TASK DIRECTIONS:
Transcribe all of the material exactly, except for its pictures.
··· DATA SECTION
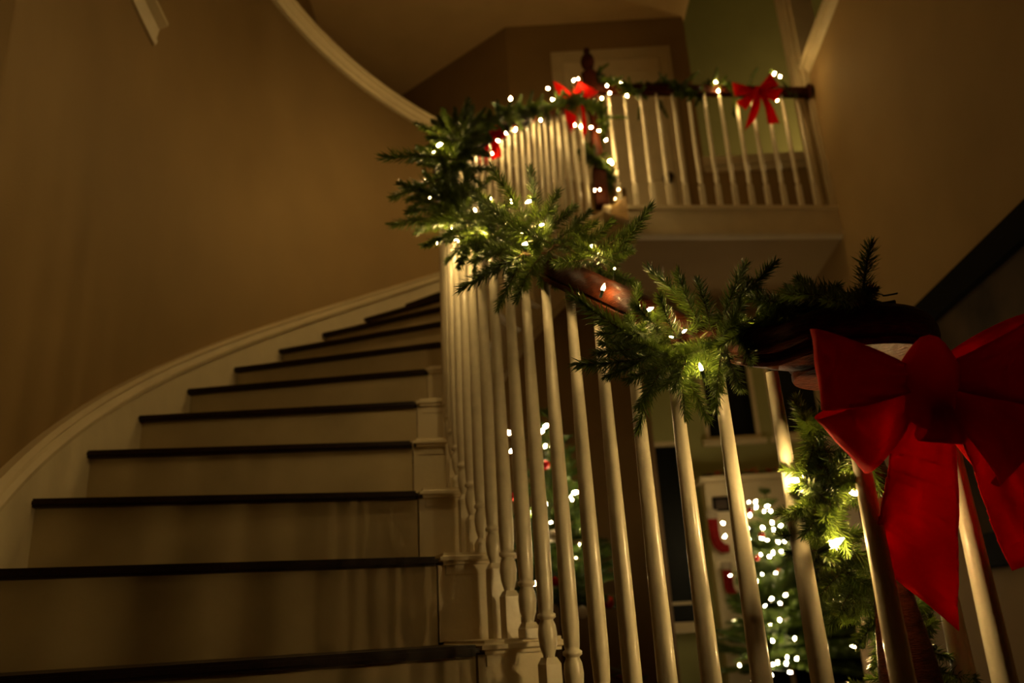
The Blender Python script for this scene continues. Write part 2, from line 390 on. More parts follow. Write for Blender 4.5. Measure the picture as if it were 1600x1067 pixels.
# starting step: rounded bullnose end under the volute
VC = Vector((0.508, 1.215, 0))
bm = bmesh.new(); lathe(bm, [(0.235, FLOOR), (0.235, zt(-2) - 0.014)], 32, VC); link('bullnose_riser', bm, 'white', stair, False)
bm = bmesh.new(); lathe(bm, [(0.25, zt(-2) - 0.014), (0.262, zt(-2) - 0.004), (0.255, zt(-2) + 0.006)], 32, VC); link('bullnose_tread', bm, 'tread', stair, False)

# ================================================================= STAIR RAILING
rail = thing('stair_railing', 'curved white baluster railing with a dark mahogany handrail beside the stairs', 'railing')
_rp = [(0.027, 0.0), (0.0285, 0.004), (0.0285, 0.010), (0.0255, 0.013), (0.0255, 0.016), (0.0305, 0.020), (0.0325, 0.030), (0.0320, 0.042), (0.0275, 0.054), (0.018, 0.063), (0.006, 0.067)]
RAILPROF = [(-a, b) for a, b in _rp[:1]] + _rp + [(-a, b) for a, b in _rp[:0:-1]]
ctrl = [pol(rb(a), a, rail_z(a)) for a in [126.5 + i * 2.0 for i in range(48)]]        # up to 220.5
spiral = []
for i in range(15):
    th = 200 + i * 33; r = 0.128 - 0.0075 * i
    spiral.append(Vector((VC.x + r * math.cos(R_(th)), VC.y + r * math.sin(R_(th)), 0.335)))
ctrl += spiral
pts = bez(ctrl, 4)
bm = bmesh.new(); sweep(bm, pts, RAILPROF); 
lathe(bm, [(0.045, 0.338), (0.048, 0.35), (0.046, 0.385), (0.036, 0.397), (0.002, 0.402)], 24, VC)
bmesh.ops.recalc_face_normals(bm, faces=bm.faces)
hr = link('handrail', bm, 'wood', rail, True)
def rot_z(bm, ang, at):
    bmesh.ops.rotate(bm, verts=bm.verts, cent=at, matrix=Matrix.Rotation(ang, 3, 'Z'))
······
RESPONSE:
The Blender Python script for this scene continues. Write part 2, from line 390 on. More parts follow. Write for Blender 4.5. Measure the picture as if it were 1600x1067 pixels.
# starting step: rounded bullnose end under the volute
VC = Vector((0.508, 1.215, 0))
bm = bmesh.new(); lathe(bm, [(0.235, FLOOR), (0.235, zt(-2) - 0.014)], 32, VC); link('bullnose_riser', bm, 'white', stair, False)
bm = bmesh.new(); lathe(bm, [(0.25, zt(-2) - 0.014), (0.262, zt(-2) - 0.004), (0.255, zt(-2) + 0.006)], 32, VC); link('bullnose_tread', bm, 'tread', stair, False)

# ================================================================= STAIR RAILING
rail = thing('stair_railing', 'curved white baluster railing with a dark mahogany handrail beside the stairs', 'railing')
_rp = [(0.027, 0.0), (0.0285, 0.004), (0.0285, 0.010), (0.0255, 0.013), (0.0255, 0.016), (0.0305, 0.020), (0.0325, 0.030), (0.0320, 0.042), (0.0275, 0.054), (0.018, 0.063), (0.006, 0.067)]
RAILPROF = [(-a, b) for a, b in _rp[:1]] + _rp + [(-a, b) for a, b in _rp[:0:-1]]
ctrl = [pol(rb(a), a, rail_z(a)) for a in [126.5 + i * 2.0 for i in range(48)]]        # up to 220.5
spiral = []
for i in range(15):
    th = 200 + i * 33; r = 0.128 - 0.0075 * i
    spiral.append(Vector((VC.x + r * math.cos(R_(th)), VC.y + r * math.sin(R_(th)), 0.335)))
ctrl += spiral
pts = bez(ctrl, 4)
bm = bmesh.new(); sweep(bm, pts, RAILPROF); 
lathe(bm, [(0.045, 0.338), (0.048, 0.35), (0.046, 0.385), (0.036, 0.397), (0.002, 0.402)], 24, VC)
bmesh.ops.recalc_face_normals(bm, faces=bm.faces)
hr = link('handrail', bm, 'wood', rail, True)
def rot_z(bm, ang, at):
    bmesh.ops.rotate(bm, verts=bm.verts, cent=at, matrix=Matrix.Rotation(ang, 3, 'Z'))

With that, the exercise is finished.